• EXERCISE:
Below is a listing; write it out exactly and drop any images from it.
□ □ □
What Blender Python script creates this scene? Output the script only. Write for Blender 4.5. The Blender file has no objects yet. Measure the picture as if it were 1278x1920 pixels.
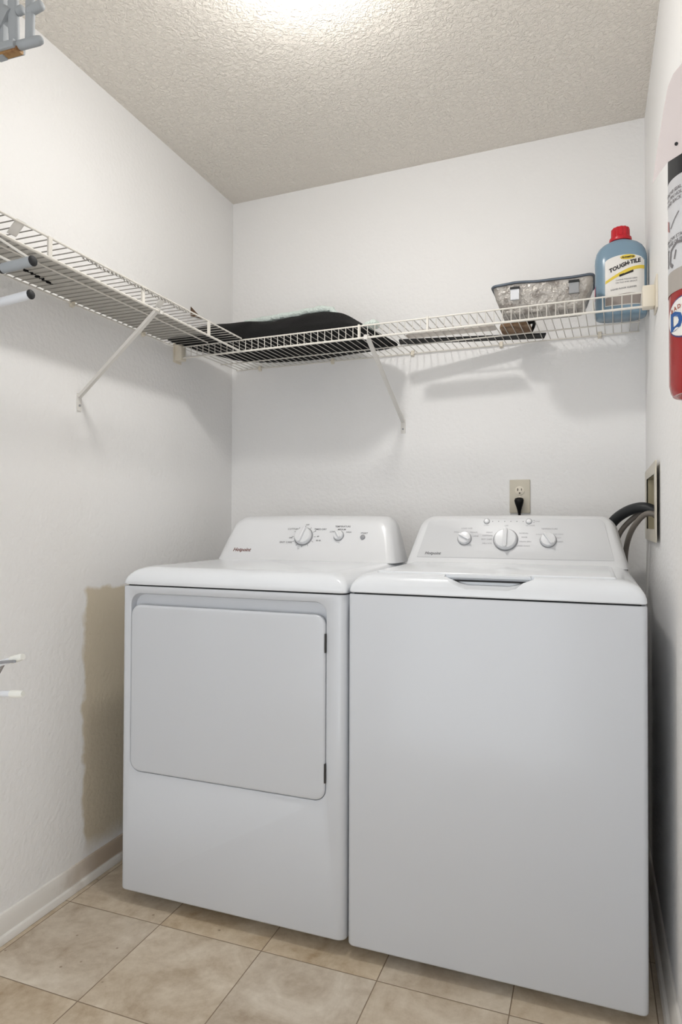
import bpy, bmesh, math, random
from mathutils import Vector, Matrix
from mathutils import noise as mnoise
random.seed(7)
S = bpy.context.scene
COL = S.collection
PI = math.pi

# ------------------------------------------------------------------ camera
F_PX, YAW, PITCH, ROLL, CAM_H = 1245.04, 20.681, 0.863, 0.1925, 1.0836
y_, p_, r_ = map(math.radians, (YAW, PITCH, ROLL))
Fw = Vector((-math.sin(y_)*math.cos(p_), math.cos(y_)*math.cos(p_), math.sin(p_)))
Rt = Vector((math.cos(y_), math.sin(y_), 0)); Up = Rt.cross(Fw)
Rt, Up = math.cos(r_)*Rt + math.sin(r_)*Up, -math.sin(r_)*Rt + math.cos(r_)*Up
cd = bpy.data.cameras.new('camera'); cam = bpy.data.objects.new('camera', cd); COL.objects.link(cam)
cd.sensor_fit = 'VERTICAL'; cd.sensor_height = 36.0; cd.lens = F_PX/1920*36.0
cd.clip_start = 0.02
M = Matrix((Rt, Up, -Fw)).transposed().to_4x4(); M.translation = (0, 0, CAM_H)
cam.matrix_world = M
S.camera = cam

# ------------------------------------------------------------------ world, lights, exposure
S.view_settings.view_transform = 'Standard'; S.view_settings.look = 'None'
S.view_settings.gamma = 1; S.view_settings.use_curve_mapping = False
S.view_settings.exposure = 0.13
W = bpy.data.worlds.new('world'); S.world = W; W.use_nodes = True
W.node_tree.nodes['Background'].inputs[0].default_value = (0.94, 0.97, 1.0, 1)
W.node_tree.nodes['Background'].inputs[1].default_value = 2.2
LAMP_STRENGTH = 163.0
LAMP_POS = (-0.642, 1.415, 2.357)

# room: left wall x, right wall x, back wall (slightly out of square), ceiling
XL, XR, YB, YB2, H = -1.4306, 0.1679, 2.4738, 2.417, 2.44
YF = -0.75
BK = (YB2-YB)/(XR-XL)
def yback(x): return YB + BK*(x-XL)
BANG = math.atan(BK)

# ------------------------------------------------------------------ helpers
def lin(c):
    r = []
    for v in c:
        v /= 255.0
        r.append(v/12.92 if v <= 0.04045 else ((v+0.055)/1.055)**2.4)
    return (*r, 1.0)

def mat(name, rgb, rough=0.5, metal=0.0, spec=0.5, bump=None, trans=0.0, noise=None, coat=0.0, emit=None, ior=None):
    m = bpy.data.materials.new(name); m.use_nodes = True
    nt = m.node_tree; b = nt.nodes['Principled BSDF']
    b.inputs['Base Color'].default_value = lin(rgb)
    b.inputs['Roughness'].default_value = rough
    b.inputs['Metallic'].default_value = metal
    b.inputs['Specular IOR Level'].default_value = spec
    b.inputs['Transmission Weight'].default_value = trans
    b.inputs['Coat Weight'].default_value = coat
    if ior: b.inputs['IOR'].default_value = ior
    if emit:
        b.inputs['Emission Color'].default_value = lin(emit[0]); b.inputs['Emission Strength'].default_value = emit[1]
    tc = nt.nodes.new('ShaderNodeTexCoord')
    if noise:   # (scale, rgb2, low, high)
        n = nt.nodes.new('ShaderNodeTexNoise'); n.inputs['Scale'].default_value = noise[0]; n.inputs['Detail'].default_value = 5
        nt.links.new(tc.outputs['Object'], n.inputs['Vector'])
        cr = nt.nodes.new('ShaderNodeMapRange'); cr.inputs[1].default_value = noise[2]; cr.inputs[2].default_value = noise[3]
        nt.links.new(n.outputs[0], cr.inputs[0])
        mx = nt.nodes.new('ShaderNodeMix'); mx.data_type = 'RGBA'
        mx.inputs[6].default_value = lin(rgb); mx.inputs[7].default_value = lin(noise[1])
        nt.links.new(cr.outputs[0], mx.inputs[0]); nt.links.new(mx.outputs[2], b.inputs['Base Color'])
    if bump:    # (scale, strength, distance)
        n = nt.nodes.new('ShaderNodeTexNoise'); n.inputs['Scale'].default_value = bump[0]; n.inputs['Detail'].default_value = 3
        nt.links.new(tc.outputs['Object'], n.inputs['Vector'])
        bp = nt.nodes.new('ShaderNodeBump'); bp.inputs['Strength'].default_value = bump[1]; bp.inputs['Distance'].default_value = bump[2]
        nt.links.new(n.outputs[0], bp.inputs['Height']); nt.links.new(bp.outputs[0], b.inputs['Normal'])
    return m

def obj(name, bm, m, parent=None, smooth=40):
    bmesh.ops.recalc_face_normals(bm, faces=bm.faces)
    me = bpy.data.meshes.new(name); bm.to_mesh(me); bm.free()
    me.materials.append(m)
    if smooth:
        me.shade_smooth(); me.set_sharp_from_angle(angle=math.radians(smooth))
    o = bpy.data.objects.new(name, me); COL.objects.link(o)
    if parent is not None:
        o.parent = parent; o.matrix_parent_inverse = Matrix.Translation(-parent.location) if parent.type == 'EMPTY' else Matrix()
    return o

def thing(name, label, cat, loc, group=None):
    o = bpy.data.objects.new(name, None); COL.objects.link(o); o.location = loc; o.empty_display_size = 0.05
    return tag(o, label, cat, group)

def tag(o, label, cat, group=None):
    o['label'] = label; o['category'] = cat
    if group: o['group'] = group
    return o

def struct(o):
    o['kind'] = 'structure'; return o

def box(bm, a, b, M=None):
    (x0, y0, z0), (x1, y1, z1) = a, b
    v = [bm.verts.new(Vector(c) if M is None else M @ Vector(c)) for c in
         [(x0,y0,z0),(x1,y0,z0),(x1,y1,z0),(x0,y1,z0),(x0,y0,z1),(x1,y0,z1),(x1,y1,z1),(x0,y1,z1)]]
    for f in [(0,3,2,1),(4,5,6,7),(0,1,5,4),(1,2,6,5),(2,3,7,6),(3,0,4,7)]:
        bm.faces.new([v[i] for i in f])
    return v

def rbox(bm, a, b, r=0.003, seg=2, M=None):
    t = bmesh.new(); box(t, a, b)
    bmesh.ops.recalc_face_normals(t, faces=t.faces)
    bmesh.ops.bevel(t, geom=t.edges[:], offset=r, segments=seg, affect='EDGES', profile=0.5)
    if M is not None: t.transform(M)
    merge(bm, t)

def merge(bm, t):
    me = bpy.data.meshes.new('tmp'); t.to_mesh(me); t.free(); bm.from_mesh(me); bpy.data.meshes.remove(me)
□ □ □
• WORKED SOLUTION:
What Blender Python script creates this scene? Output the script only. Write for Blender 4.5. The Blender file has no objects yet. Measure the picture as if it were 1278x1920 pixels.
import bpy, bmesh, math, random
from mathutils import Vector, Matrix
from mathutils import noise as mnoise
random.seed(7)
S = bpy.context.scene
COL = S.collection
PI = math.pi

# ------------------------------------------------------------------ camera
F_PX, YAW, PITCH, ROLL, CAM_H = 1245.04, 20.681, 0.863, 0.1925, 1.0836
y_, p_, r_ = map(math.radians, (YAW, PITCH, ROLL))
Fw = Vector((-math.sin(y_)*math.cos(p_), math.cos(y_)*math.cos(p_), math.sin(p_)))
Rt = Vector((math.cos(y_), math.sin(y_), 0)); Up = Rt.cross(Fw)
Rt, Up = math.cos(r_)*Rt + math.sin(r_)*Up, -math.sin(r_)*Rt + math.cos(r_)*Up
cd = bpy.data.cameras.new('camera'); cam = bpy.data.objects.new('camera', cd); COL.objects.link(cam)
cd.sensor_fit = 'VERTICAL'; cd.sensor_height = 36.0; cd.lens = F_PX/1920*36.0
cd.clip_start = 0.02
M = Matrix((Rt, Up, -Fw)).transposed().to_4x4(); M.translation = (0, 0, CAM_H)
cam.matrix_world = M
S.camera = cam

# ------------------------------------------------------------------ world, lights, exposure
S.view_settings.view_transform = 'Standard'; S.view_settings.look = 'None'
S.view_settings.gamma = 1; S.view_settings.use_curve_mapping = False
S.view_settings.exposure = 0.13
W = bpy.data.worlds.new('world'); S.world = W; W.use_nodes = True
W.node_tree.nodes['Background'].inputs[0].default_value = (0.94, 0.97, 1.0, 1)
W.node_tree.nodes['Background'].inputs[1].default_value = 2.2
LAMP_STRENGTH = 163.0
LAMP_POS = (-0.642, 1.415, 2.357)

# room: left wall x, right wall x, back wall (slightly out of square), ceiling
XL, XR, YB, YB2, H = -1.4306, 0.1679, 2.4738, 2.417, 2.44
YF = -0.75
BK = (YB2-YB)/(XR-XL)
def yback(x): return YB + BK*(x-XL)
BANG = math.atan(BK)

# ------------------------------------------------------------------ helpers
def lin(c):
    r = []
    for v in c:
        v /= 255.0
        r.append(v/12.92 if v <= 0.04045 else ((v+0.055)/1.055)**2.4)
    return (*r, 1.0)

def mat(name, rgb, rough=0.5, metal=0.0, spec=0.5, bump=None, trans=0.0, noise=None, coat=0.0, emit=None, ior=None):
    m = bpy.data.materials.new(name); m.use_nodes = True
    nt = m.node_tree; b = nt.nodes['Principled BSDF']
    b.inputs['Base Color'].default_value = lin(rgb)
    b.inputs['Roughness'].default_value = rough
    b.inputs['Metallic'].default_value = metal
    b.inputs['Specular IOR Level'].default_value = spec
    b.inputs['Transmission Weight'].default_value = trans
    b.inputs['Coat Weight'].default_value = coat
    if ior: b.inputs['IOR'].default_value = ior
    if emit:
        b.inputs['Emission Color'].default_value = lin(emit[0]); b.inputs['Emission Strength'].default_value = emit[1]
    tc = nt.nodes.new('ShaderNodeTexCoord')
    if noise:   # (scale, rgb2, low, high)
        n = nt.nodes.new('ShaderNodeTexNoise'); n.inputs['Scale'].default_value = noise[0]; n.inputs['Detail'].default_value = 5
        nt.links.new(tc.outputs['Object'], n.inputs['Vector'])
        cr = nt.nodes.new('ShaderNodeMapRange'); cr.inputs[1].default_value = noise[2]; cr.inputs[2].default_value = noise[3]
        nt.links.new(n.outputs[0], cr.inputs[0])
        mx = nt.nodes.new('ShaderNodeMix'); mx.data_type = 'RGBA'
        mx.inputs[6].default_value = lin(rgb); mx.inputs[7].default_value = lin(noise[1])
        nt.links.new(cr.outputs[0], mx.inputs[0]); nt.links.new(mx.outputs[2], b.inputs['Base Color'])
    if bump:    # (scale, strength, distance)
        n = nt.nodes.new('ShaderNodeTexNoise'); n.inputs['Scale'].default_value = bump[0]; n.inputs['Detail'].default_value = 3
        nt.links.new(tc.outputs['Object'], n.inputs['Vector'])
        bp = nt.nodes.new('ShaderNodeBump'); bp.inputs['Strength'].default_value = bump[1]; bp.inputs['Distance'].default_value = bump[2]
        nt.links.new(n.outputs[0], bp.inputs['Height']); nt.links.new(bp.outputs[0], b.inputs['Normal'])
    return m

def obj(name, bm, m, parent=None, smooth=40):
    bmesh.ops.recalc_face_normals(bm, faces=bm.faces)
    me = bpy.data.meshes.new(name); bm.to_mesh(me); bm.free()
    me.materials.append(m)
    if smooth:
        me.shade_smooth(); me.set_sharp_from_angle(angle=math.radians(smooth))
    o = bpy.data.objects.new(name, me); COL.objects.link(o)
    if parent is not None:
        o.parent = parent; o.matrix_parent_inverse = Matrix.Translation(-parent.location) if parent.type == 'EMPTY' else Matrix()
    return o

def thing(name, label, cat, loc, group=None):
    o = bpy.data.objects.new(name, None); COL.objects.link(o); o.location = loc; o.empty_display_size = 0.05
    return tag(o, label, cat, group)

def tag(o, label, cat, group=None):
    o['label'] = label; o['category'] = cat
    if group: o['group'] = group
    return o

def struct(o):
    o['kind'] = 'structure'; return o

def box(bm, a, b, M=None):
    (x0, y0, z0), (x1, y1, z1) = a, b
    v = [bm.verts.new(Vector(c) if M is None else M @ Vector(c)) for c in
         [(x0,y0,z0),(x1,y0,z0),(x1,y1,z0),(x0,y1,z0),(x0,y0,z1),(x1,y0,z1),(x1,y1,z1),(x0,y1,z1)]]
    for f in [(0,3,2,1),(4,5,6,7),(0,1,5,4),(1,2,6,5),(2,3,7,6),(3,0,4,7)]:
        bm.faces.new([v[i] for i in f])
    return v

def rbox(bm, a, b, r=0.003, seg=2, M=None):
    t = bmesh.new(); box(t, a, b)
    bmesh.ops.recalc_face_normals(t, faces=t.faces)
    bmesh.ops.bevel(t, geom=t.edges[:], offset=r, segments=seg, affect='EDGES', profile=0.5)
    if M is not None: t.transform(M)
    merge(bm, t)

def merge(bm, t):
    me = bpy.data.meshes.new('tmp'); t.to_mesh(me); t.free(); bm.from_mesh(me); bpy.data.meshes.remove(me)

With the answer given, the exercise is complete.